The Protective Power of Positivity in Childhood
Message of the Month for June 2025
What are your ACEs and PCEs scores? is not a common question you would hear sitting around with friends or family members. ACEs - Adverse Childhood Experiences - can include neglect, traumatic events, witnessing violence, or having a parent with a mental health or substance use concern. PCEs are Positive Childhood Experiences.
They both can have significant long-term effects on the mental health of some adults but some researchers have discovered that PCEs can mitigate the risk of ACEs.
What does this mean?
It shows that no matter how much adversity you have experienced, the positive can sometimes outweigh the negative.

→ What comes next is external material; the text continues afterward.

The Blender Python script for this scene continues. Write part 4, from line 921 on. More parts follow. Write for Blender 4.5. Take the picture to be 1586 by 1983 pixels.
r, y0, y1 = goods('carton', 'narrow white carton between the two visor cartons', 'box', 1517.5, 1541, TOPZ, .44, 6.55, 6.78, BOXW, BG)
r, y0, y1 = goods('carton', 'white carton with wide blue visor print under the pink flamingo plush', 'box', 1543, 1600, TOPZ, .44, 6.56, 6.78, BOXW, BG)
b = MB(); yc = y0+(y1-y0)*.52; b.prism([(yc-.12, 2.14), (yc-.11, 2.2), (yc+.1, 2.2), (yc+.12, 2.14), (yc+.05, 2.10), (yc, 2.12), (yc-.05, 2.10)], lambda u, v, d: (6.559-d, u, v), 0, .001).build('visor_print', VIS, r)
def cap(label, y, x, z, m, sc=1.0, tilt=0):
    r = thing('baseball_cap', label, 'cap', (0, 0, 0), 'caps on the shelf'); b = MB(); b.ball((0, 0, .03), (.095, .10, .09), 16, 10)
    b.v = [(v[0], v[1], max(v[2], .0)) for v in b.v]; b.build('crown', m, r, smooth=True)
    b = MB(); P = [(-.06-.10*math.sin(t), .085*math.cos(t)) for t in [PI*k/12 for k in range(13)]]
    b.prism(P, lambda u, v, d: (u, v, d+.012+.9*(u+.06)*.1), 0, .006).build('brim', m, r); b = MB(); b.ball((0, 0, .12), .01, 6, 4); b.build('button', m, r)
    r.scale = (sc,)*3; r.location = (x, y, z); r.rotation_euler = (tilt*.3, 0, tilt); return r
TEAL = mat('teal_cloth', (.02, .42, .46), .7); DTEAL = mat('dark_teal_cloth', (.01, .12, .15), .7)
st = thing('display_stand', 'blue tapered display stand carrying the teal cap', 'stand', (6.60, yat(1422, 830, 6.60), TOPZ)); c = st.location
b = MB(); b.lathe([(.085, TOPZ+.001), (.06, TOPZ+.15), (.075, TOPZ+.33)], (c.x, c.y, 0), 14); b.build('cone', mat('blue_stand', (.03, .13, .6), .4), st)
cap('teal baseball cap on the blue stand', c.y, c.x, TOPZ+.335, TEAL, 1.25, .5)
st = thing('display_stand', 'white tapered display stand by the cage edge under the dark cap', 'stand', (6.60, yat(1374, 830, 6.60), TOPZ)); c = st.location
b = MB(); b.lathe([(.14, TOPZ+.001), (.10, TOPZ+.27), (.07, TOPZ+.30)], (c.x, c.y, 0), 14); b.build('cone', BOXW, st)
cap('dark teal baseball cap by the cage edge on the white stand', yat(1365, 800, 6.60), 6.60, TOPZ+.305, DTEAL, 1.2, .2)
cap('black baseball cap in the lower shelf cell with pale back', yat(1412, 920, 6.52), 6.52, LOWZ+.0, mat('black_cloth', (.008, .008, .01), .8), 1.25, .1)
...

To discover your PCEs score, answer the following questions and add up the total. How much or how often during your childhood, did you:
feel able to talk to your family about feelings;
feel your family stood by you during difficult times;
enjoy participating in community traditions;
feel a sense of belonging in high school;
feel supported by friends;
have at least two non-parent adults who took genuine interest in you; and
feel safe and protected by an adult in your home.
Researchers found that when participants reported having strong friendships, a supportive school environment, and a safe neighborhood, they were less likely to report poor health outcomes in adulthood, EVEN those who grew up with adversity.
Some adverse childhood experiences are unavoidable, like the death of a parent or a divorce or separation of parents. But the good news is that positive childhood experiences can help stabilize a child, build resilience, and improve mental health outcomes as adults. This positive foundation can serve children well into adulthood.
The core of PCEs is connection. The more connected children feel to their parents or caregivers, other supportive adults in their lives, and their school or community, the better the outcomes.
So how can we assure we are creating positive childhood experiences for all the youth in our lives? Here are just a few suggestions.
Express affection regularly, offering opportunities for them to bond and feel safe.
Help your child identify and communicate their feelings; model this in your own life too.
Take an interest in their friends, passions, and interests.
Involve children in community activities, school events, celebrations, and volunteer opportunities to foster a sense of belonging.
Connect children to trusted adults and positive mentors, like coaches, teachers, or family friends.
Assure the child’s world is predictable, so they feel a sense of security. This doesn’t mean a rigid schedule but kids thrive on routine and knowing what to expect.
Consistently recognize and show acceptance for the person they are and who they are becoming. Praise their wins and comfort their losses.
Like a building’s foundation, the more positive childhood experiences, the stronger their core will be. So when the rain pours and the lightning strikes, they will stand a better chance of coming out the other side more resilient.
But PCEs don’t apply only to children. If you who didn’t experience a positive and supportive childhood, that doesn’t mean you cannot cultivate positive experiences in adulthood to counteract the negative. It’s not too late to build a foundation that will take you through adulthood.